** Your objective **
Give the number of lines containing "that" in this listing, with no other words.

** Data block **
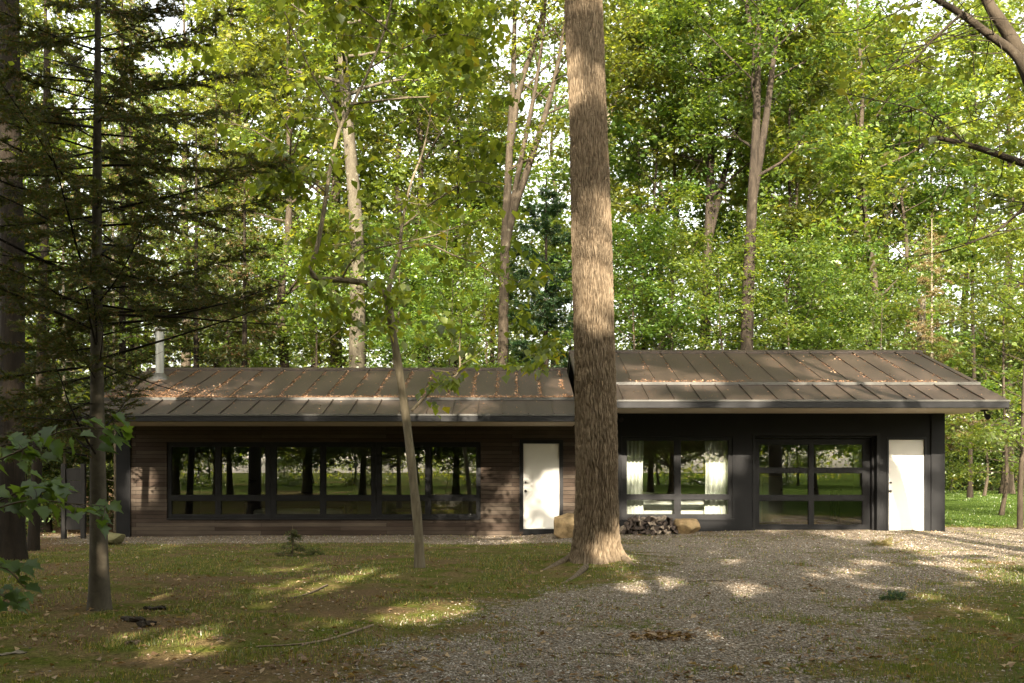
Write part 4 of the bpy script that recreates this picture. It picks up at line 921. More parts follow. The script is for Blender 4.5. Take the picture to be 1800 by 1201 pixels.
def worley(u, v, nu, seed):                                   # F2 - F1 on a jittered lattice that closes round the trunk
    rg_ = np.random.default_rng(seed); J = rg_.random((nu, 256, 2)); ui = np.floor(u).astype(int); vi = np.floor(v).astype(int)
    f1 = np.full(u.shape, 9.0); f2 = np.full(u.shape, 9.0)
    for a_ in (-1, 0, 1):
        for b_ in (-1, 0, 1):
            q = J[(ui + a_) % nu, (vi + b_) % 256]; d = np.hypot(ui + a_ + q[..., 0] - u, (vi + b_ + q[..., 1] - v))
            f2 = np.where(d < f1, f1, np.minimum(f2, d)); f1 = np.minimum(f1, d)
    return f2 - f1
us = s * 58; wu = 1.1 * (vn(np.cos(TH) * 4 + 9, Z2 * 3 + np.sin(TH) * 4) - .5) + .5 * (vn(np.cos(TH) * 9 + 3, Z2 * 11 + np.sin(TH) * 9) - .5)
plate = sst(0.02, 0.42, worley(us + wu, Z2 / 0.30 + .5 * vn(np.cos(TH) * 6, np.sin(TH) * 6 + Z2), 58, 5)); plate2 = sst(0.0, 0.5, worley(s * 110 + wu * 1.6, Z2 / 0.11, 110, 6))
ridge = 0.58 * plate + 0.42 * plate2
crk = vn(np.cos(TH) * 9 + 40 + np.sin(TH) * 7, Z2 * 7)
disp = 0.026 * (ridge - .5) * (0.45 + 0.55 * sst(7, 2, Z2)) + 0.014 * (crk - .5) + 0.03 * (vn(np.cos(TH) * 1.5 + 5, Z2 * .9 + np.sin(TH)) - .5)
flare = np.exp(-Z2 / 0.20); root_l = 1 + flare * (0.09 * np.sin(TH * 3 + .9) + .06 * np.sin(TH * 5 + 2.0) + .04 * np.sin(TH * 8 + 1))
RR = rr[:, None] * root_l + disp
V = np.stack([cx[:, None] + RR * np.cos(TH), RR * np.sin(TH), Z2], -1).reshape(-1, 3)
i, j = np.meshgrid(np.arange(len(zz) - 1), np.arange(nth), indexing='ij'); jn = (j + 1) % nth
mesh_np("trunk", V, np.stack([i * nth + j, i * nth + jn, (i + 1) * nth + jn, (i + 1) * nth + j], -1).reshape(-1, 4), M['bark_ridged'], big, {"tint": np.clip(ridge * .95 - .08 + .3 * (crk - .5), 0, 1).ravel()}, True)
rng = np.random.default_rng(51); tb = Tubes(); cents = []
for k in range(20):                                          # high crown above the frame
    z0 = 10.0 + 8 * rng.random(); a = k * 2.4; L = 3.2 + 2.5 * rng.random(); x0 = np.interp(z0, zs_, xs_)
    Q = limb_path(np.array([x0, 0, z0]), np.array([math.cos(a), math.sin(a), .5]), L, rng); tb.add(Q, np.linspace(.09, .015, 6), 7); cents += [Q[-1], Q[-2], Q[-3] + rng.normal(size=3) * .5]
    for q in range(3):
        S = limb_path(Q[2 + q], rng.normal(size=3) * np.array([1, 1, .4]), 1.5, rng, 4); tb.add(S, np.linspace(.03, .006, 4), 4); cents += [S[-1], S[2]]
tb.build("limbs", M['bark_big'], big); cents = np.array(cents)
q_ = leaves_at(cents, np.full(len(cents), .55), 70, rng, .2, .5); kk = keep_mask(q_[0] + np.array([bx, by, bz - .05]), rng)
leaf_mesh("crown", *[q[kk] for q in q_], .14, M['leaf_oak'], big, rng)
# surface roots
for pts, r in (([(1000, 985), (960, 1000), (930, 1015)], .05), ([(1030, 1000), (1000, 1020), (950, 1040), (925, 1052)], .045), ([(1095, 985), (1120, 995), (1150, 1000)], .05)):
    P = np.array([G(*p) for p in pts]) - np.array([bx, by, bz - .05]); P[:, 2] -= .02; P[0] += np.array([0, 0, .05])
    tb = Tubes(); Q = smooth_path(P, 5); tb.add(Q, np.linspace(r, .015, len(Q)), 9); tb.build("root", M['bark_big'], big)

# the slender bent tree
b = G(738, 998); YM = b[1]
mid = empty("broadleaf_tree", b - np.array([0, 0, .05]), "slender crooked tree with one long limb bending left, in front of the window band", "tree")
def mp(pts, dy=None): return np.array([at(px, py, YM + (dy[i] if dy else 0)) for i, (px, py) in enumerate(pts)]) - (b - np.array([0, 0, .05]))
tb = Tubes(); rng = np.random.default_rng(61)
main = mp([(738, 1002), (735, 930), (727, 850), (717, 760), (703, 660), (690, 580), (681, 520)]); main[0, 2] = 0
Q = smooth_path(main, 8); t = np.linspace(0, 1, len(Q)); tb.add(Q, (.071 - .020 * t) * (1 + .35 * np.exp(-Q[:, 2] / .1)) * (1 + .05 * np.sin(Q[:, 2] * 9)), 14)
br = [
 ([(681, 522), (655, 502), (610, 493), (560, 490), (544, 474)], [0, -.1, -.2, -.3, -.4], .050, .036),
 ([(544, 474), (556, 440), (568, 380), (580, 300), (598, 225), (622, 180), (650, 120), (680, 40), (700, -60)], [-.4, -.4, -.4, -.3, -.2, 0, .1, .2, .4], .036, .014),
 ([(598, 225), (585, 190), (560, 150), (530, 90), (500, 20)], [-.2, -.3, -.4, -.6, -.8], .02, .008),
 ([(622, 183), (660, 178), (720, 172), (770, 170)], [0, -.2, -.4, -.5], .020, .007),
 ([(681, 522), (690, 480), (703, 440), (706, 400), (720, 330), (745, 260), (760, 180)], [0, .2, .3, .5, .7, .9, 1.1], .038, .010),
 ([(600, 493), (618, 460), (650, 440), (700, 428), (760, 415), (800, 400)], [-.2, -.4, -.6, -.8, -1.0, -1.1], .016, .006),
 ([(724, 722), (745, 700), (775, 672), (806, 655), (808, 610), (812, 560)], [0, .1, .2, .3, .3, .3], .024, .008),
 ([(575, 340), (550, 320), (530, 305), (500, 290)], [-.3, -.5, -.6, -.8], .012, .005),
 ([(703, 440), (750, 430), (800, 450), (850, 470), (890, 500)], [.3, .0, -.2, -.4, -.5], .016, .005),
 ([(706, 400), (770, 350), (830, 320), (880, 330)], [.5, .3, .1, 0], .016, .005),
 ([(690, 60), (640, 20), (580, -10), (520, -20)], [.2, 0, -.2, -.4], .012, .005),
 ([(650, 120), (720, 80), (790, 60), (850, 70)], [.1, -.1, -.2, -.3], .014, .005)]
cents = []
for pts, dy, r0, r1 in br:
    Q = smooth_path(mp(pts, dy), 6); tb.add(Q, np.linspace(r0, r1, len(Q)), 9)
    if r1 < .012:
        for q in range(int(6 + 10 * rng.random())):
            i = int(len(Q) * (.25 + .74 * rng.random())); S = limb_path(Q[i], rng.normal(size=3) * np.array([1, 1.2, .35]), .35 + .5 * rng.random(), rng, 4); tb.add(S, np.linspace(.006, .002, 4), 4); cents += [S[-1], S[2], S[1]]
    if pts[0] == (544, 474) or pts[0] == (681, 522) and r1 == .010:
        for q in range(16):
            i = int(len(Q) * (.35 + .64 * rng.random())); S = limb_path(Q[i], rng.normal(size=3) * np.array([1, 1.2, .4]), .5 + .7 * rng.random(), rng, 4); tb.add(S, np.linspace(.007, .002, 4), 4); cents += [S[-1], S[2], S[1]]
tb.build("trunk", M['bark_mid'], mid)
cents = np.array(cents); per = 9; n = len(cents) * per
def droopy(cents, rad, per, rng, size):
    n = len(cents) * per; C = np.repeat(cents, per, 0) + rng.normal(size=(n, 3)) * np.array([rad, rad, rad * .6]); a = rng.random(n) * 6.283
    D = np.stack([np.cos(a) * .6, np.sin(a) * .6, -.75 + .35 * rng.normal(size=n)], 1); N = np.stack([np.cos(a + rng.normal(size=n) * .5), np.sin(a), .9 + .2 * rng.normal(size=n)], 1)
    L = size * (.6 + .6 * rng.random(n)); return C, D, N, L, L * .72
extra = mp([(px, py) for px, py in zip(rng.uniform(560, 900, 150), rng.uniform(320, 600, 150))]) + rng.normal(size=(150, 3)) * np.array([0, .7, 0])
extra2 = mp([(px, py) for px, py in zip(rng.uniform(420, 860, 190), rng.uniform(-160, 330, 190))]) + rng.normal(size=(190, 3)) * np.array([0, .8, 0])
def sprays(c, rng, L=.55, nl=14, size=.15):
    n = len(c); a = rng.random(n) * 6.283; d = np.stack([np.cos(a), np.sin(a), -.25 + .2 * rng.normal(size=n)], 1); sd = np.stack([-np.sin(a), np.cos(a), np.zeros(n)], 1)
    u = np.linspace(-.5, .5, nl); sg = np.where(np.arange(nl) % 2, 1.0, -1.0); Ls = L * (.6 + .7 * rng.random(n))
    C = c[:, None] + d[:, None] * (u * 1.0)[None, :, None] * Ls[:, None, None] + rng.normal(size=(n, nl, 3)) * .035
    D = d[:, None] * .35 + sd[:, None] * sg[None, :, None] * .75 + np.array([0, 0, -.55]) + rng.normal(size=(n, nl, 3)) * .25
    N = np.array([0, 0, 1.0]) + .3 * d[:, None] + .35 * sd[:, None] * sg[None, :, None] + rng.normal(size=(n, nl, 3)) * .25
    S = size * (.65 + .6 * rng.random((n, nl)))
    return C.reshape(-1, 3), D.reshape(-1, 3), N.reshape(-1, 3), S.ravel(), S.ravel() * .74
hub = np.concatenate([mp([(px, py) for px, py in zip(rng.uniform(590, 880, 26), rng.uniform(340, 590, 26))]), mp([(px, py) for px, py in zip(rng.uniform(440, 840, 40), rng.uniform(-160, 330, 40))]), mp([(820, 600), (850, 560), (880, 540), (780, 560), (905, 600), (870, 630)])])
hub += rng.normal(size=hub.shape) * np.array([0, .7, 0])
more = np.repeat(hub, 11, 0) + rng.normal(size=(len(hub) * 11, 3)) * np.array([.33, .33, .14])
cc = np.concatenate([cents[rng.random(len(cents)) < .75], more]); sp_ = sprays(cc, rng); kk = keep_mask(sp_[0] + (b - np.array([0, 0, .05])), rng)
leaf_mesh("crown", *[q[kk] for q in sp_], .16, M['leaf_mid'], mid, rng)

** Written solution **
2